The Carbon Fee and Farmers Laser Talk

Agriculture in the U.S. is heavily dependent on fossil fuels for running machinery and producing fertilizers, and a carbon tax would increase the price of fossil fuels.

Price Volatility in Agriculture

For farmers, however, the impact associated with a carbon fee is not nearly as great – or volatile – as other factors, especially if the fee starts low and increases predictably over time. For example, the price of diesel fuel has more than tripled over the last decade. The price of fertilizer more than doubled between 2006 and 2008 and has never returned to 2006 levels.[1] Commodity prices, which determine the income farmers receive at any given time, are also a source of great volatility.

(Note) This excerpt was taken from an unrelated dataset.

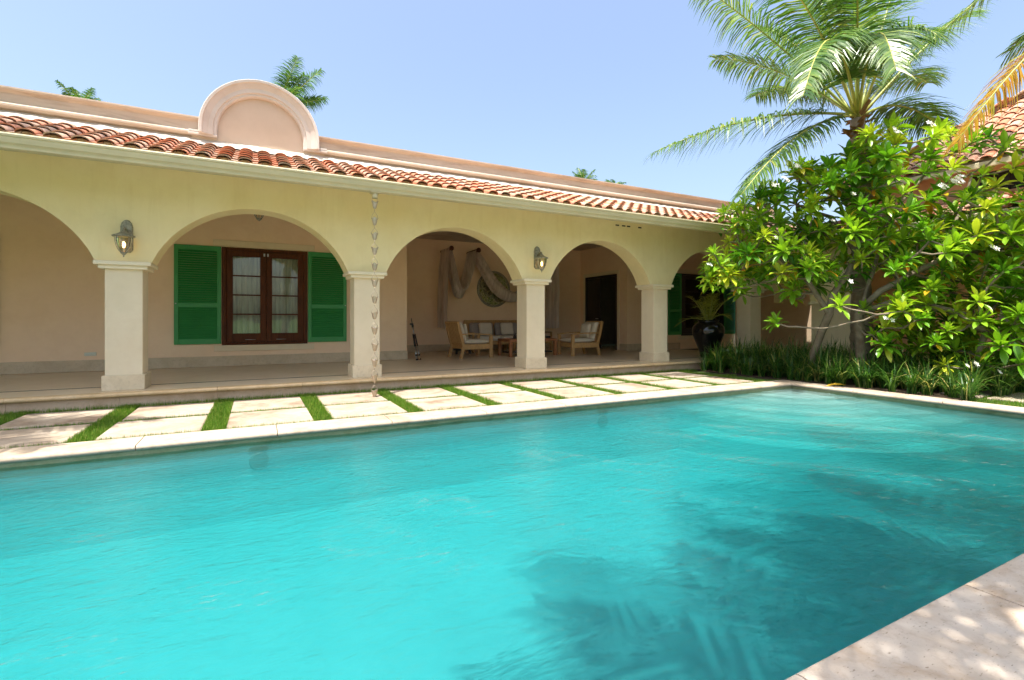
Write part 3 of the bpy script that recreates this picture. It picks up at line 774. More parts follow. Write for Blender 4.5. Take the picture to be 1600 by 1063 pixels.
# ------------------------------------------------------------------ lanterns
def lantern(x, z, label):
    t = thing('wall_lantern', label, 'lantern', (x, YF, z), 'bronze wall lanterns between the arches')
    y = YF
    bp_ = MB()
    ring = [(-.075,-.02),(-.075,.30),(-.06,.36),(-.03,.395),(0,.405),(.03,.395),(.06,.36),(.075,.30),(.075,-.02),(.04,-.06),(-.04,-.06)]
    n = len(ring)
    bp_.add([(x+a, y-.002, z+.10+b_) for a, b_ in ring]+[(x+a*.85, y-.035, z+.10+b_*.97) for a, b_ in ring], [tuple(range(n, 2*n))]+[(i, n+i, n+(i+1) % n, (i+1) % n) for i in range(n)])
    bp_.build('back_plate', M['patina'], t, fix=True)
    MB().tube([(x, y-.03, z+.30), (x, y-.10, z+.36), (x, y-.17, z+.36), (x, y-.19, z+.30)], .018, 8).build('arm', M['patina'], t)
    c = (x, y-.19, z)
    MB().lathe([(.015,.33),(.03,.31),(.05,.29),(.075,.275),(.125,.255),(.135,.245),(.125,.235),(.10,.23),(.0,.23)], c, 16).build('lamp_cap', M['patina'], t)
    MB().lathe([(.098,.23),(.094,.17),(.078,.10),(.052,.045),(.03,.02)], c, 16).build('lamp_shade', M['lampglass'], t)
    cg = MB()
    for k in range(8):
        a = 2*math.pi*k/8; cg.tube([(c[0]+r*math.cos(a), c[1]+r*math.sin(a), z+h_) for r, h_ in ((.101,.235),(.097,.17),(.081,.10),(.055,.045),(.032,.02))], .004, 5)
    cg.lathe([(.0,-.045),(.010,-.035),(.006,-.02),(.018,-.01),(.036,.01),(.04,.022),(.0,.03)], c, 12)
    cg.build('cage', M['patina'], t)
    MB().lathe([(.0,.175),(.012,.165),(.022,.14),(.020,.11),(.010,.085)], c, 12).build('bulb', M['bulb'], t)
    MB().lathe([(.014,.085),(.014,.03)], c, 10).build('socket', M['cap'], t)
lantern(-1.62, 1.90, 'bronze wall lantern above the leftmost visible column, bulb showing small')
lantern(5.08, 1.98, 'bronze wall lantern above the third column, glowing orange')
t = thing('hanging_lantern', 'dark glass lantern hanging inside the second arch above the window', 'lantern', (.05, 10.4, ZC))
c = (.05, 10.4, 2.86)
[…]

The U.S. subsidizes farmers to reduce the risk of this volatility.

Carbon Fee vs Costs of  Climate Change

The impact of a carbon fee will be miniscule, though, compared to the impact climate change will have on future farm productivity. A report from the U.S. Department of Agriculture in February of 2013 predicts in the decades ahead that droughts and floods – made more frequent and damaging from climate change – will reduce agricultural output.[2] The report also found that fighting insects and weeds will become more difficult, and higher temperatures will also make the productivity of crops and livestock unpredictable.

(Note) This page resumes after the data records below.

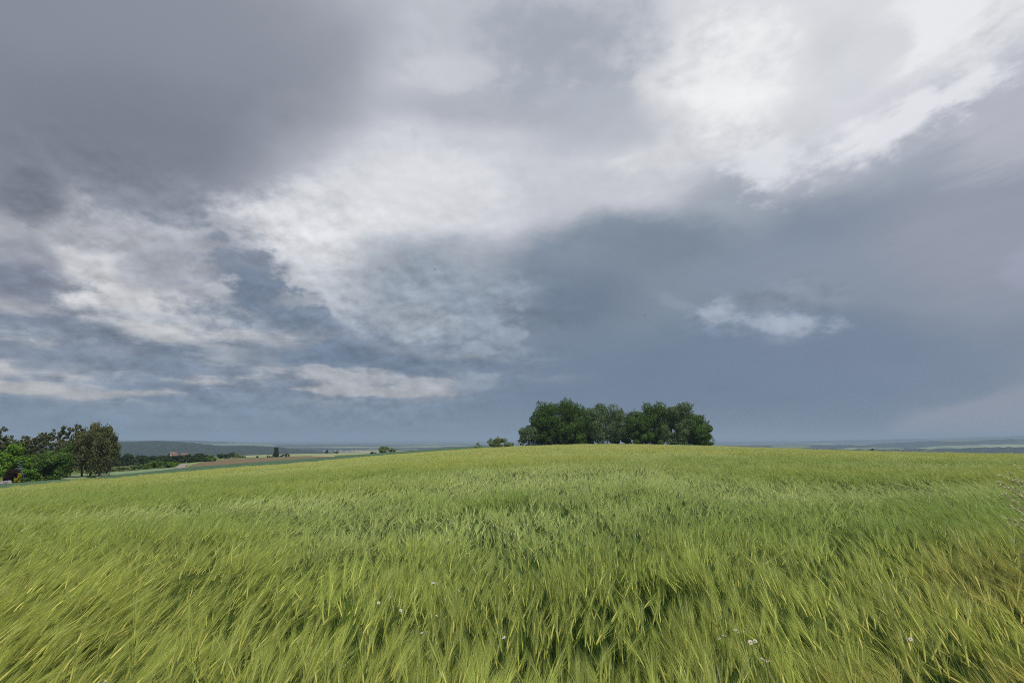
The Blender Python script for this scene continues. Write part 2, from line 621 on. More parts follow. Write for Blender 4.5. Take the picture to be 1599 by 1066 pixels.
R1_C = np.array([float(c[1]) for c in LAND])
cols = []
for px, r1, py1, far in LAND:
    ze = EYE + r1 * tan_el(px, py1) - CROP
    rr, zz = [r1], [ze]
    for f in far:
        rr.append(f[0])
        zz.append(f[2] if len(f) > 2 else EYE + f[0] * tan_el(px, f[1]))
    rr += [3000, 26000]
    zz += [-70, -78]
    pw = 1.5 if ze > -.5 else 1 + min(.5, .65 / -ze)      # the far edge must stay in sight
    cols.append(np.where(RG <= r1, ze * (RG / r1) ** pw, np.interp(RG, rr, zz)))
cols = np.array(cols)
NA = 720
AG = np.linspace(-math.pi, math.pi, NA + 1)
TAB = np.empty((NA + 1, len(RG)))
back = np.where(RG < 100, 0, np.interp(RG, [0, 100, 400, 1600, 3000, 26000], [0, 0, -14, -62, -70, -78]))
xs = np.concatenate([[-math.pi, -1.9], AZ_C, [1.9, math.pi]])
stack = np.concatenate([[back, back], cols, [back, back]])
for j in range(len(RG)):
    TAB[:, j] = np.interp(AG, xs, stack[:, j])
k = np.exp(-0.5 * (np.arange(-5, 6) / 2.2) ** 2)
k /= k.sum()
pad = np.concatenate([TAB[-6:-1], TAB, TAB[1:6]])
TAB = np.array([np.convolve(pad[:, j], k, 'valid') for j in range(len(RG))]).T
k = np.exp(-0.5 * (np.arange(-3, 4) / 1.0) ** 2)
k /= k.sum()
pad = np.concatenate([TAB[:, :1]] * 3 + [TAB] + [TAB[:, -1:]] * 3, 1)
TAB = np.array([np.convolve(pad[i], k, 'valid') for i in range(NA + 1)])


def ground_polar(az, r):
    az, r = np.asarray(az, float), np.asarray(r, float)
    fa = (az + math.pi) / (2 * math.pi) * NA
    ia = np.clip(np.floor(fa).astype(int), 0, NA - 1)
    fa = fa - ia
    ir = np.clip(np.searchsorted(RG, r) - 1, 0, len(RG) - 2)
    fr = np.clip((r - RG[ir]) / (RG[ir + 1] - RG[ir]), 0, 1)
    return (TAB[ia, ir] * (1 - fr) + TAB[ia, ir + 1] * fr) * (1 - fa) + (TAB[ia + 1, ir] * (1 - fr) + TAB[ia + 1, ir + 1] * fr) * fa


def ground(x, y):
    return ground_polar(np.arctan2(x, y), np.hypot(x, y))


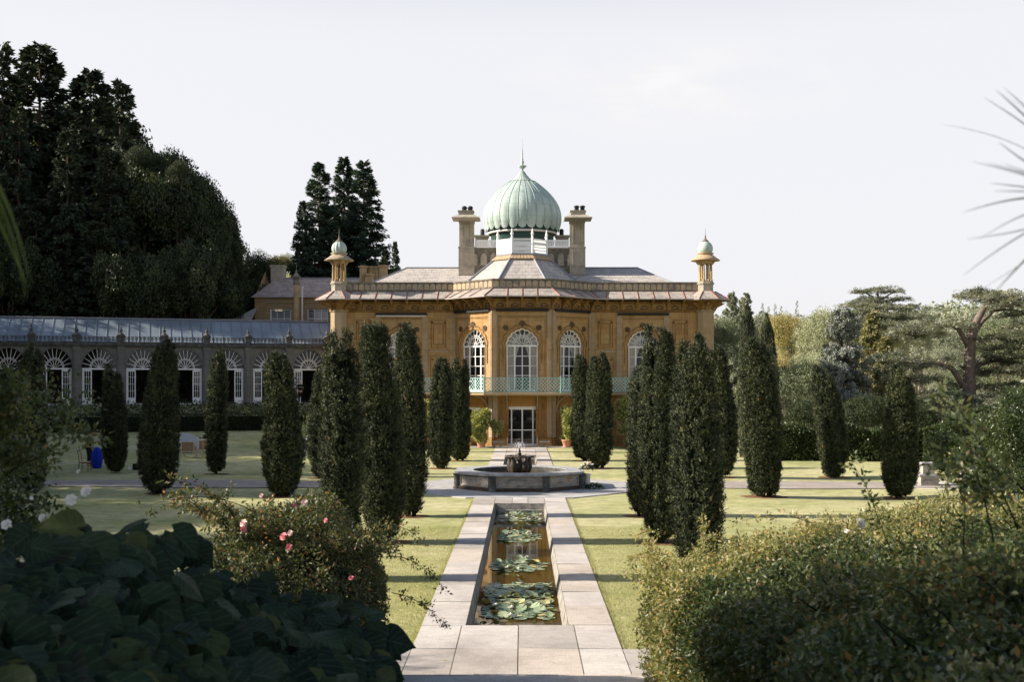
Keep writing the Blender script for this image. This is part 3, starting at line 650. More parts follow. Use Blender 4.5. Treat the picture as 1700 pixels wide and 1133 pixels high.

Minimizing the agricultural impact of climate change will depend upon how quickly we can reduce greenhouse gas emissions.

Economic Opportunities for Farmers and Ranchers

A carbon fee can also be an economic opportunity for farmers and ranchers as demand for carbon-free energy increases.[3] Wind developers are leasing land from farmers to erect turbines, paying between $4,000 and $8,000 per turbine a year.[4] They call it “mailbox money.” Solar farms can also replace cropland that doesn’t generate enough income from traditional farming.[5]

Bottom line: The additional cost of a carbon fee doesn’t compare to the increased volatility that comes with a changing climate. A gradually and predictably increasing carbon fee creates an opportunity for farmers to balance that volatility with steady cash flow from renewables that share land with their crops.